GIVEN TASK —
Identify each line below containing the string "high" and copy it.
* * * * * * *
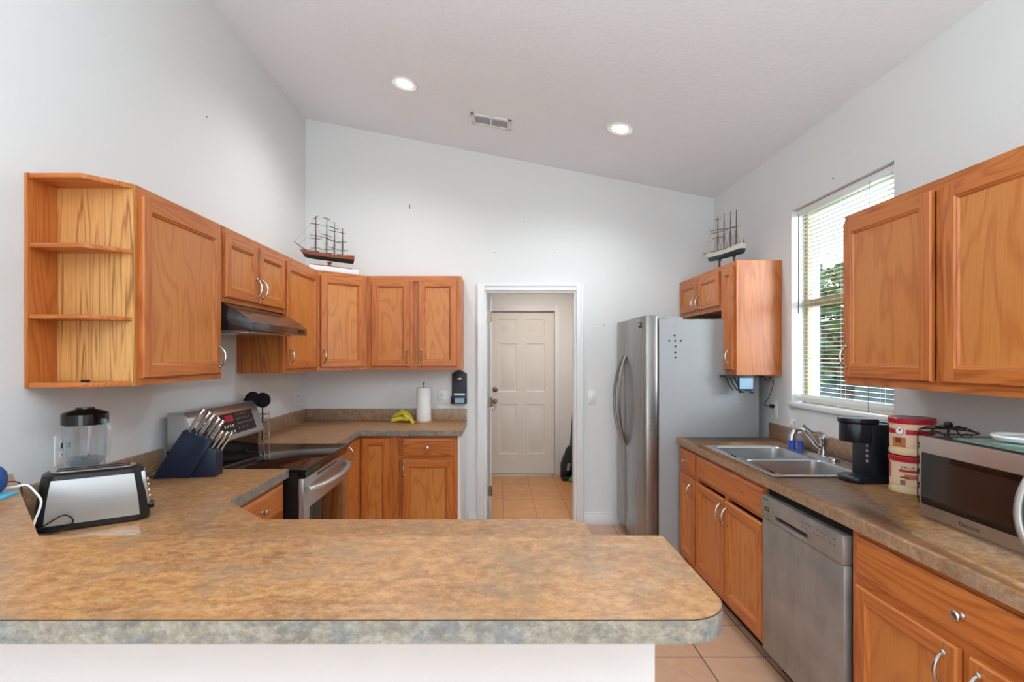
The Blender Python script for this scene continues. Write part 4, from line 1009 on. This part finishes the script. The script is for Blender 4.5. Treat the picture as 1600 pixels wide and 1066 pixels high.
# ------------------------------------------------------------------ coffee maker, canisters, pod rack, microwave
cm = thing('coffee_maker', 'black single-serve coffee maker on the worktop beside the sink', 'coffee maker', (1.56, 2.43, ZT))
b = B(); b.prism(rrect(0, -.070, .26, .070, .045), 0, .024, 'coffee', bev=.004); b.lathe([(.02, .0235), (.02, .0245), (0, .0245)], 'dark', TR(.05, 0), 14); b.build('base', cm)
b = B(); b.box((.088, -.068, .022), (.17, .068, .262), 'coffee', .004); b.build('tower', cm)
b = B(); b.box((.172, -.071, .0), (.275, .071, .268), 'coffee', .006); b.build('water_tank', cm)
b = B(); b.prism(arc(.062, 0, .066, 90, 270, 12) + [(.14, -.066), (.14, .066)], .180, .262, 'coffee', bev=.003); b.lathe([(.014, .172), (.018, .181), (0, .181)], 'coffee', TR(.05, 0), 14); b.build('brew_head', cm)
b = B(); b.prism(arc(.058, 0, .069, 90, 270, 12) + [(.12, -.069), (.12, .069)], .264, .286, 'coffee', bev=.004); b.build('lid', cm)
for i, zz in enumerate((.165, .142, .119, .096)):
    b = B(); b.lathe([(.0075, 0), (.0075, .0012), (.006, .0014), (.0055, .0008), (0, .0008)], 'grey', TR(.088, -.036, zz, ry=-PI / 2), 16); b.build('button', cm)
b = B(); b.tube(crom([(1.80, 2.52, ZT + .008), (1.80, 2.60, ZT + .012), (1.835, 2.72, ZT + .012), (1.86, 2.80, ZT + .008)]), .0025, 'coffee', 6); tag(b.build('power_cord'), 'thin dark cord lying on the worktop behind the coffee maker', 'cable')

def canister(z, label, upper):
    t = thing('coffee_canister', label, 'canister', (1.722, 2.232, z), group='stacked coffee canisters')
    b = B(); b.lathe([(.070, .0), (.077, .003), (.079, .012), (.077, .024), (.0745, .03), (.0765, .130), (.075, .133), (0, .133)], 'cream', seg=36); b.build('tub', t)
    b = B(); b.lathe([(.0755, .131), (.0805, .132), (.0815, .136), (.0815, .150), (.079, .153), (.072, .154), (.070, .151), (0, .151)], 'red', seg=36); b.build('lid', t)
    if upper:
        b = B(); b.lathe([(.070, .1512), (.066, .1525), (0, .1525)], 'grey', seg=30); b.build('lid_disc', t)
    A = math.atan2(-2.232, -1.722)
    def patch(b, a0, a1, z0, z1, r, mat):
        b.lathe([(r, z0), (r + .0004, z1)], mat, seg=max(3, int(abs(a1 - a0) * 12)), a0=A + a0, a1=A + a1)
    b = B(); patch(b, -1.4, 1.5, .036, .128, .0768, 'label')
    if upper:
        patch(b, -.25, 1.3, .088, .108, .0773, 'red'); patch(b, -1.35, -.75, .088, .108, .0773, 'red'); patch(b, -.95, -.25, .036, .075, .0773, 'orange'); patch(b, -.75, -.45, .052, .072, .0778, 'brownp'); patch(b, .2, 1.2, .04, .055, .0773, 'label')
        a = A - .52; c_ = Vector((math.cos(a), math.sin(a), 0)) * .0785
        T = Matrix.Translation((c_.x, c_.y, .102)) @ Matrix.Rotation(a, 4, 'Z') @ Matrix.Rotation(PI / 2, 4, 'Y')
        b.lathe([(.017, -.001), (.017, .001), (0, .001)], 'paper', T, 20); b.lathe([(.0145, .0012), (.0155, .0016), (.0165, .0012)], 'red', T, 20, cap=False); b.add([(-.008, -.008, .0014), (.002, 0, .0014), (-.008, .008, .0014)][0:3], [(0, 1, 2)], 'red', T)
    else:
        patch(b, -.55, .75, .090, .100, .0773, 'red'); patch(b, -.30, .25, .062, .082, .0773, 'orange'); patch(b, -.5, -.1, .066, .072, .0777, 'brownp'); patch(b, -1.35, -1.05, .06, .125, .0773, 'orange'); patch(b, .55, .9, .05, .085, .0773, 'red')
        for i in range(9): patch(b, -.50 + i * .028, -.484 + i * .028, .038, .058, .0777, 'dgrey')
    b.build('label', t)
    if not upper:
        v, f_ = text_verts('VALUE SIZE', .0165)
        vv = []
        for x, y, z_ in v:
            a = A + .06 + x / .078; r_ = .0776 + z_ + .0004; vv.append((r_ * math.cos(a), r_ * math.sin(a), .104 + y))
        b = B(); b.add(vv, f_, 'dgrey'); b.build('label_text', t)
canister(ZT, 'lower of the two stacked cream canisters, printed VALUE SIZE', False)
canister(ZT + .156, 'upper of the two stacked canisters, with round white emblem', True)

pr = thing('pod_carousel', 'black wire pod carousel between the canisters and the microwave', 'rack', (1.700, 2.025, ZT))
b = B(); R_ = .088
for z_ in (.004, .30 * 1.0 - .02): b.tube([(R_ * math.cos(a * PI / 12), R_ * math.sin(a * PI / 12), z_) for a in range(25)], .0028, 'black', 6)
b.tube([(0, 0, .003), (0, 0, .295)], .004, 'black', 8); b.lathe([(.006, .29), (.013, .297), (.015, .306), (.011, .315), (0, .318)], 'black', seg=16)
for k in range(6):
    a = k * PI / 3 + .2; c_, s_ = math.cos(a), math.sin(a)
    b.tube([(0, 0, .292), (.05 * c_, .05 * s_, .298), (R_ * c_, R_ * s_, .28)], .0028, 'black', 6); b.tube([(0, 0, .004), (R_ * c_, R_ * s_, .004)], .0028, 'black', 6)
b.build('frame', pr)
for k in range(6):
    a = k * PI / 3 + .2
    for j in range(5):
        b = B(); cz = .035 + j * .052; pts = []
        for i in range(13):
            u = 2 * PI * i / 12; r_ = R_ + .003; aa = a + .30 * math.cos(u); pts.append((r_ * math.cos(aa), r_ * math.sin(aa), cz + .024 * math.sin(u)))
        b.tube(pts, .0024, 'black', 6); b.build('pod_ring', pr)

mw = thing('microwave', 'stainless steel microwave with black window on the right worktop', 'microwave', (1.4705, 1.872, ZT), -PI / 2 + math.radians(-1.6))
# local x runs toward the camera, -y faces the room
W_, D_, H0, H1 = .525, .36, .014, .288
b = B(); b.box((0, .012, H0), (W_, D_, H1 - .002), 'black', .004)
for x in (.04, W_ - .04):
    for y in (.06, D_ - .05): b.lathe([(.014, 0), (.014, H0 + .002), (0, H0 + .002)], 'black', TR(x, y), 12)
b.build('case', mw)
b = B(); b.box((0, 0, H0), (W_, .014, H1), 'mwsteel', .003); b.build('front_frame', mw)
b = B(); b.prism(rrect(.012, H0 + .042, .402, H1 - .055, .008), 0, .003, 'glassblk', Matrix(((1, 0, 0, 0), (0, 0, -1, .001), (0, 1, 0, 0), (0, 0, 0, 1)))); dw_ = b.build('door_glass', mw)
b = B(); b.box((.055, -.0026, H0 + .062), (.372, -.0018, H1 - .075), 'mwwin'); b.build('viewing_window', dw_)
b = B(); pts = []
for i in range(15):
    t_ = i / 14; pts.append((.422 - .016 * math.sin(PI * t_), -.004 - .03 * math.sin(PI * t_) ** .6, H0 + .012 + (H1 - H0 - .05) * t_))
b.tube(pts, .009, 'steel', 10, flat=1.4); b.build('door_handle', mw)
b = B(); b.box((.43, -.002, H0 + .03), (W_ - .012, 0.001, H1 - .03), 'glassblk', .001); b.build('keypad', mw)
v, f_ = text_verts('Emerson', .018); v = [(x * 1.15 + .205, -.0006 - z_, y + H0 + .014) for x, y, z_ in v]
b = B(); b.add(v, f_, 'dgrey'); b.build('name_text', mw)
b = B(); b.box((.085, .045, .0), (.44, .31, .006), 'greenglass', .002); tag(b.build('glass_board', loc=(1.4705, 1.872, ZT + H1 - .0015), rot=mw.rotation_euler), 'green glass cutting board lying on the microwave', 'cutting board')
b = B(); b.lathe([(.045, 0), (.072, .003), (.080, .014), (.078, .020), (.068, .020), (.060, .012), (0, .010)], 'wht', seg=32)
tag(b.build('dish', loc=(1.668, 1.700, ZT + H1 + .005)), 'white round dish on the glass board on the microwave', 'dish')

# ------------------------------------------------------------------ ceiling fixtures
def ceil_T(x, y): return Matrix.Translation((x, y, zc(x))) @ Matrix.Rotation(math.atan(.196), 4, 'Y')
for x, y, lab in ((-.644, 3.70, 'recessed ceiling downlight on the left, nearer the left wall'), (.853, 3.74, 'recessed ceiling downlight on the right, above the refrigerator side')):
    c = thing('downlight', lab, 'ceiling light', group='recessed ceiling downlights'); c.matrix_world = ceil_T(x, y)
    b = B(); b.lathe([(.098, -.001), (.098, -.006), (.090, -.010), (.078, -.008), (.070, -.002), (.060, -.001), (.056, -.004)], 'wht', seg=36, cap=False); b.build('trim_ring', c)
    b = B(); b.lathe([(.056, -.003), (.052, -.008), (.04, -.012), (.0, -.014)], 'bulb', TR(0, 0, 0, rx=.0), 28); b.build('lamp', c)
    l = bpy.data.lights.new('downlight_beam', 'SPOT'); l.energy = 42; l.spot_size = math.radians(150); l.spot_blend = .8; l.shadow_soft_size = .06; l.color = (.92, .98, 1.0)
    lo = bpy.data.objects.new('downlight_beam', l); COL.objects.link(lo); lo.parent = c; lo.location = (0, 0, -.03)
c = thing('ceiling_vent', 'white ceiling air vent grille between the two downlights', 'vent'); c.matrix_world = ceil_T(-.05, 4.03)
b = B()
vw, vh = .155, .085
b.box((-vw, -vh, -.010), (vw, -vh + .028, 0), 'wht', .002); b.box((-vw, vh - .028, -.010), (vw, vh, 0), 'wht', .002); b.box((-vw, -vh, -.010), (-vw + .03, vh, 0), 'wht', .002); b.box((vw - .03, -vh, -.010), (vw, vh, 0), 'wht', .002); b.box((-.006, -vh, -.010), (.006, vh, 0), 'wht')
b.build('grille_frame', c)
b = B(); b.box((-vw + .02, -vh + .02, -.0015), (vw - .02, vh - .02, 0), 'grey'); b.build('vent_opening', c)
b = B()
for i in range(7):
    yy = -vh + .036 + i * .0165; b.box((-vw + .03, -.006, -.0007), (vw - .03, .006, .0007), 'wht', T=TR(0, yy, -.006, rx=.7))
b.build('louvres', c)

# nails and marks left on the walls
for (px, py), lab, s_ in (((640, 323), 'small dark picture hook high on the back wall above the left cabinets', 2.2), ((819, 346), 'tiny nail on the back wall above the doorway, highest of the nails', 1), ((773, 395), 'tiny nail above the left side of the doorway', 1), ((866, 395), 'tiny nail above the right side of the doorway', 1), ((928, 507), 'left of two tiny nails above the light switch', 1), ((943, 508), 'right of two tiny nails above the light switch', 1)):
    x, y, z_ = P(px, py, YB); b = B(); b.lathe([(.0035, 0), (.0035, .006), (0, .007)], 'dgrey', TR(0, 0, 0, rx=PI / 2), 10)
    if s_ > 1: b.box((-.004, -.006, -.018), (.004, 0, .016), 'dgrey', .001)
    tag(b.build('nail' if s_ == 1 else 'picture_hook', loc=(x, YB, z_)), lab, 'nail' if s_ == 1 else 'hook')
b = B(); b.lathe([(.004, 0), (.004, .004), (0, .005)], 'dgrey', TR(ry=PI / 2), 10); yy = F * 1.69 / (PX - 323); tag(b.build('nail', loc=(XL, yy, CH + (PY - 183) / F * yy)), 'tiny nail high on the left wall', 'nail')
b = B(); b.lathe([(.004, 0), (.004, .004), (0, .005)], 'dgrey', TR(ry=-PI / 2), 10); yy = F * 1.90 / (1302 - PX); tag(b.build('nail', loc=(XR, yy, CH + (PY - 279) / F * yy)), 'tiny nail on the right wall above the window', 'nail')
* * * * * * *
THE REPLY —
The Blender Python script for this scene continues. Write part 4, from line 1009 on. This part finishes the script. The script is for Blender 4.5. Treat the picture as 1600 pixels wide and 1066 pixels high.
for (px, py), lab, s_ in (((640, 323), 'small dark picture hook high on the back wall above the left cabinets', 2.2), ((819, 346), 'tiny nail on the back wall above the doorway, highest of the nails', 1), ((773, 395), 'tiny nail above the left side of the doorway', 1), ((866, 395), 'tiny nail above the right side of the doorway', 1), ((928, 507), 'left of two tiny nails above the light switch', 1), ((943, 508), 'right of two tiny nails above the light switch', 1)):
b = B(); b.lathe([(.004, 0), (.004, .004), (0, .005)], 'dgrey', TR(ry=PI / 2), 10); yy = F * 1.69 / (PX - 323); tag(b.build('nail', loc=(XL, yy, CH + (PY - 183) / F * yy)), 'tiny nail high on the left wall', 'nail')